Celidon

by Brian Edward Rise

The Scottish forest that is the location of Arthur's seventh battle in the Historia Brittonum by Nennius where Arthur fought the Picts and the Angles. Also known as Cat Coit Celidon, this is the modern day Caledonian Wood which at one time covered most of Selkirkshire and Dumfries and ran over the highlands around the upper Clyde and Tweed rivers.

A problem arises because the northern Angles did not appear within a credible time-frame for Arthur. Perhaps he was battling Picts as part of some kind of alliance for, around the middle of the fifth century CE, there was an Anglo-Pictish alliance mentioned by Bede in the Historia Ecclesiastica. However, there is no mention of one at the time of Arthur's other relevant dates. This early date placement for Arthur presents chronological problems with the battles of Badon and Camlann (both of which have their own sets of dating problems) which both Gildas's De Excidio Britanniae and the Annales Cambriae place fifty years later.
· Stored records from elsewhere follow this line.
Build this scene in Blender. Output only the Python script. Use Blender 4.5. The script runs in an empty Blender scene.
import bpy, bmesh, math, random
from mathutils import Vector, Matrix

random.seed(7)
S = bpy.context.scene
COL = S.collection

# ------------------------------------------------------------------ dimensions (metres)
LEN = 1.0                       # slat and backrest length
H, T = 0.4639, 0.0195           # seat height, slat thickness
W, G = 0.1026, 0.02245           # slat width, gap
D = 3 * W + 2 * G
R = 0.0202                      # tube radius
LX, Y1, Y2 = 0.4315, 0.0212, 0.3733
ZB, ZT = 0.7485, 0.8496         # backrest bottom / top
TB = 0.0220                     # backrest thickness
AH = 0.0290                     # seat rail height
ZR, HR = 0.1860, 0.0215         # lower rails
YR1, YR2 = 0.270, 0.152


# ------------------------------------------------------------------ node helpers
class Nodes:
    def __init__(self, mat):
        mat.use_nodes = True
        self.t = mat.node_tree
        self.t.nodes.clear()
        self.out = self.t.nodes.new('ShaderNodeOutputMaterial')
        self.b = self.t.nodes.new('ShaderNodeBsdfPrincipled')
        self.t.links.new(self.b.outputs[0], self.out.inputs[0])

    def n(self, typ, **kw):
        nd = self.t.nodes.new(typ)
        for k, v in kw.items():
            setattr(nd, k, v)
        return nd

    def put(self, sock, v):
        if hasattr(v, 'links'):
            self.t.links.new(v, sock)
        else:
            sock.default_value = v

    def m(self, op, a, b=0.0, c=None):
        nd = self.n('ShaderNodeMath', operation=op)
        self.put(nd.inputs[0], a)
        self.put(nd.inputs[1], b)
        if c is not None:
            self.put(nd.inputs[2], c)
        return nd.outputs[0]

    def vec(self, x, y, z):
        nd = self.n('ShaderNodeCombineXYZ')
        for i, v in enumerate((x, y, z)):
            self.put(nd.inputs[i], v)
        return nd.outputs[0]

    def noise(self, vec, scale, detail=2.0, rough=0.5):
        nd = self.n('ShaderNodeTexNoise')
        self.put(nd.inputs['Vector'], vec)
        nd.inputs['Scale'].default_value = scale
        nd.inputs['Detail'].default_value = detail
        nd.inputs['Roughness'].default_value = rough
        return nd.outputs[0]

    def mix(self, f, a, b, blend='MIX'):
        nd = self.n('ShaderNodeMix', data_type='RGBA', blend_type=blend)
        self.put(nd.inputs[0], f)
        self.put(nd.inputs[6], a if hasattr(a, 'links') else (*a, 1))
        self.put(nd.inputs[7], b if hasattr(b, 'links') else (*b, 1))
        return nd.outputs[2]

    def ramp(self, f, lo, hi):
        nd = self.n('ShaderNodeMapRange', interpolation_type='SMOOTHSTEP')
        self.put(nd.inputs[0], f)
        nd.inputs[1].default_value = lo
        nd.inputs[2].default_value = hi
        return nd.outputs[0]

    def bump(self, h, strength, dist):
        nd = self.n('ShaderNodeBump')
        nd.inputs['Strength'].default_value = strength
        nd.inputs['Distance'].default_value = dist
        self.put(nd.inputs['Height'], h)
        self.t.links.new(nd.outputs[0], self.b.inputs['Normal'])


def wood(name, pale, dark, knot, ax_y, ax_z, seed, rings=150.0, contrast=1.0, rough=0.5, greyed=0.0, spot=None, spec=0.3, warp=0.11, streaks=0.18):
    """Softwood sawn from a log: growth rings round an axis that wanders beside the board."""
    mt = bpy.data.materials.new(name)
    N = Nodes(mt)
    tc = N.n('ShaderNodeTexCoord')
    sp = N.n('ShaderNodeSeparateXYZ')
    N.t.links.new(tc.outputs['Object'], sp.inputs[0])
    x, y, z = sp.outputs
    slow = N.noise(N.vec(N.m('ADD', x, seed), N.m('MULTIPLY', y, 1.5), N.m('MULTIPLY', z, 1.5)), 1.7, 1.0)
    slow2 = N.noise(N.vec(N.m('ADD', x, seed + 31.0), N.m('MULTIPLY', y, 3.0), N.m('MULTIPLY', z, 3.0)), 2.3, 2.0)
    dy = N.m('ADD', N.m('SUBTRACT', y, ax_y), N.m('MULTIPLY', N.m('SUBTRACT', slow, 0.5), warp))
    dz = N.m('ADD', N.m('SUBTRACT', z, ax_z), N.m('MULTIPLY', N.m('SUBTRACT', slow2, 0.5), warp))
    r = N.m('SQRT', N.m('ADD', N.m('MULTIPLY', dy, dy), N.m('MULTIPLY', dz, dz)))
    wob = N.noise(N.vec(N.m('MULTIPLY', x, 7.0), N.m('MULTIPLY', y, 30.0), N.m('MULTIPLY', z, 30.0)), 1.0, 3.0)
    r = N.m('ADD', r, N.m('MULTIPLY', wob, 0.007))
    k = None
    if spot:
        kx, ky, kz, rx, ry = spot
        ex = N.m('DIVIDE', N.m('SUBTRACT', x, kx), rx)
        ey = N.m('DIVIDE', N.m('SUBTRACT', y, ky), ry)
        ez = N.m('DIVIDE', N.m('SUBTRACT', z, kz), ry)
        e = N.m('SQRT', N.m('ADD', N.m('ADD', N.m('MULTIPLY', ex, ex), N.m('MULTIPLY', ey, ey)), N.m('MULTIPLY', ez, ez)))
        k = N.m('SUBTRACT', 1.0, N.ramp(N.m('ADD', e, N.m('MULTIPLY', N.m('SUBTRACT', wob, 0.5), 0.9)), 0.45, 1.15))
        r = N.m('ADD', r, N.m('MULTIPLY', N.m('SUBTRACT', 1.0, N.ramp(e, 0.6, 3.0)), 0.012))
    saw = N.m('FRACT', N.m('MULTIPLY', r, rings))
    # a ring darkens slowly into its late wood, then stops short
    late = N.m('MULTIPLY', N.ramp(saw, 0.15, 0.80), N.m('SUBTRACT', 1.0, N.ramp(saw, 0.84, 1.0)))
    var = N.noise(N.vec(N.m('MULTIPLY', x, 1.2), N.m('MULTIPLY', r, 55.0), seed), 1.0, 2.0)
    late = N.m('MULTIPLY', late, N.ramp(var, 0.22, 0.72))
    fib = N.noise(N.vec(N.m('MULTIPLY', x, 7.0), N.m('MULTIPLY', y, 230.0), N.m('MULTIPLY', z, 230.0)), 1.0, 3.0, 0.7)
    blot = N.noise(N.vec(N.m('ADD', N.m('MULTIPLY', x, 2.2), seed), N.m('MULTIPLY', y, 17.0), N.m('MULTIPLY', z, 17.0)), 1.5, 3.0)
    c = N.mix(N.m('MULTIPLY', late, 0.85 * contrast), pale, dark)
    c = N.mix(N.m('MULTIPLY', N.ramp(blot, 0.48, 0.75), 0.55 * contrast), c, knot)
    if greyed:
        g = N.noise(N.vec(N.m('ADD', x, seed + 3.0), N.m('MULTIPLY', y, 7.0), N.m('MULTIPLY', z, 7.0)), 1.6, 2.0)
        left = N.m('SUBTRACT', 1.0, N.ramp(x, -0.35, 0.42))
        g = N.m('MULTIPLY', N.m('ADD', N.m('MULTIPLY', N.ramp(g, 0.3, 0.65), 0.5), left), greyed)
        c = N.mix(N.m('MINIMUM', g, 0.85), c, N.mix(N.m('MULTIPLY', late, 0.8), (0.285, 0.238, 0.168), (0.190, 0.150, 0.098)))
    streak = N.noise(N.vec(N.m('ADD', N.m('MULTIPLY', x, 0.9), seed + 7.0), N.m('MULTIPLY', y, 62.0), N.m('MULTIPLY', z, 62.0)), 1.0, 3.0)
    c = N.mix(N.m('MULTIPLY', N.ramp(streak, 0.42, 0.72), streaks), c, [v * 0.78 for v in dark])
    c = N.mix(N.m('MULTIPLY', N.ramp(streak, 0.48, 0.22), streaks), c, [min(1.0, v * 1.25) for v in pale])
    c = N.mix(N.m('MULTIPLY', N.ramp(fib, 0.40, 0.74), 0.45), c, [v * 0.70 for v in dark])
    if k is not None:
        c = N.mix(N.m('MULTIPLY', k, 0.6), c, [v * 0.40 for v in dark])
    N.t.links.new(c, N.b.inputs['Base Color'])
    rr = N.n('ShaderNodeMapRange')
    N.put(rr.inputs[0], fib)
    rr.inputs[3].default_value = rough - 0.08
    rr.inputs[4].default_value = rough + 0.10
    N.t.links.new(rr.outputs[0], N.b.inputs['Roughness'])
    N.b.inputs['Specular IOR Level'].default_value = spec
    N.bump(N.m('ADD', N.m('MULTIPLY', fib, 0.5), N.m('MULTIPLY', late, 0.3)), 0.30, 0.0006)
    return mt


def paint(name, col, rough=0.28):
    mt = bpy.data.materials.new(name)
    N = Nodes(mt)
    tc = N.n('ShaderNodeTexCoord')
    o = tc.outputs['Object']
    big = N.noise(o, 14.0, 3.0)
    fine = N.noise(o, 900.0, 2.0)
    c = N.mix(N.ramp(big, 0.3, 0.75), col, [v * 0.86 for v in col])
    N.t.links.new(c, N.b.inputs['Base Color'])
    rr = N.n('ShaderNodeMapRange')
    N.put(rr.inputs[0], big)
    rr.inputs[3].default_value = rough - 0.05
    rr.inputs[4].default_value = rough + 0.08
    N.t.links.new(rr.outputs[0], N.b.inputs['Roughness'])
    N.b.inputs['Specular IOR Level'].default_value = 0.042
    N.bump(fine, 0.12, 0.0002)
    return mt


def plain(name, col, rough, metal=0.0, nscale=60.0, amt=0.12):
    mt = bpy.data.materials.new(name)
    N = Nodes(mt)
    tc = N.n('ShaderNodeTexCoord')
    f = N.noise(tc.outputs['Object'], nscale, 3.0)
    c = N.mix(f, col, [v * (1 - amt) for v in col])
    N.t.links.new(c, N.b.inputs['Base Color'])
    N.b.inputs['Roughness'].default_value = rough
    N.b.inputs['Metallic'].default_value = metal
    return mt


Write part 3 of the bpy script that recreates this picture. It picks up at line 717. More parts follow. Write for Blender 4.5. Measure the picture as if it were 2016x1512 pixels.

Celidon is also the location of the mad, prophetic wanderings of Lailoken, the "Wild Man of the Woods," driven insane by the Battle of Arfderydd in Cumbria circa 575 CE. Known in the Welsh tradition as Myrddin, he wanders these woods for fifty years in poems like Afallennau ("Apple Trees"). This Myrddin was the prototype for Merlin in Geoffrey of Monmouth. This is why Merlin is believed to be buried at Drumelzier, on the upper Tweed river.